Monday, 16 March 2009

H809: End of block 1

This is just a quick post to wrap up the last of block 1 so we can all start afresh for the next part of the course.

I can imagine that everyone has been very busy getting the first assignment in (due today) so things have been a little quieter. In week four, there was some discussion about referencing tools and bibliographic software. It's something I have to keep reminding myself to do - keep track of what I'm reading and where to find it - but I have to admit I don't always stay on top of. But, once you get to grips with the tool you are using, it's one of those things that will actually save you time in the long run and well worth it. The main tools that have come up in the discussions include Refworks, Endnote and Zotero (which is the one I actually use). I did have a go at Endnote but Zotero just seems easier - I love the fact I can add references just straight from my browser, though you do need to be using Firefox to do so). Plus, if you use it in combination with something like Dropbox (suggested in one of the forums) you don't have to worry about only having access to it on one PC. Oh, and Zotero is also free, unlike the other two. In general, while using any of this kind of software does have a bit of a learning curve, the advantages far outweigh the disadvantages since they allow you to keep a record of what you've been reading, attach notes about this, create bibliographies in specific styles and avoid having to repeatedly search for the same document. Another link posted on the forum is to a review paper on blended learning, which shows how powerful things like using the keyword function can be (see appendix 1).

The last paper to be read in Block one was "Learning by Collaborating: Convergent Conceptual Change" by Jeremy Roschelle (1992). Unfortunately there wasn't a whole lot of discussion going on about this one, but it is rather heavy going and in combination with the upcoming TMA1, I suspect people had less time to get into it. Mike Protts did post his own reflections on the paper though, and relates them to "extreme programming". One of my supervisors gave me the paper to read last year, and I remember thinking at the time that it was an incredibly detailed account of a single case. While this obviously imposes limit on the generalisabilty of the claims made, the claims are often supported by referencing other studies, and the paper does provide a really interesting account of the processes that occur when trying to come to a shared understanding about scientific concepts - which are notoriously difficult to get right (see this link from the forums about how it can all go very wrong). I liked how the author discussed the findings in terms of theories of learning including constructivism and situated action. If pairs are learning through convergent conceptual change then it illustrates that collaborative learning can occur without the need for asymmetrical pairs (Vygotsky) and/or without cognitive conflict (Piaget) in order for the participants to achieve mutual understanding. By referring to situated action as well, there is a further emphasis on the context within which the interactions take place, because the environment is seen as an integral part of our cognitive processes.

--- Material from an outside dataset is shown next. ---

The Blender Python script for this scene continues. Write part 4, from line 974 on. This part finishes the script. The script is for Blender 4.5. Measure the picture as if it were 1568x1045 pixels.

The reference also reminded of when I did my Human Communication and Computing MSc at the University of Bath, where we did an awful lot of talking about how technology can be used to support the process of achieving common ground during collaborative activities.

How does this relate to my current research? I'm not really sure it does to be honest, as even though I may be using a case-study approach I'm not sure I want one this detailed! While learning through collaborating is something I definitely want to keep in mind, I'm not focusing on formal learning of scientific concepts and I'm not sure I'd be comfortable enough to use a discourse analytic approach (in the form of conversational analysis) to analyse co-located game play interactions. But I guess it's an option! At the very least, it's given me something to think about in terms of methods and theories that concern collaborative learning.

So that's it for block one. I hope everyone got their TMAs in ok and that you're all looking forward to block two. It starts this week with a focus on audiences (something Sonja Tack has already been thinking about) and ethics.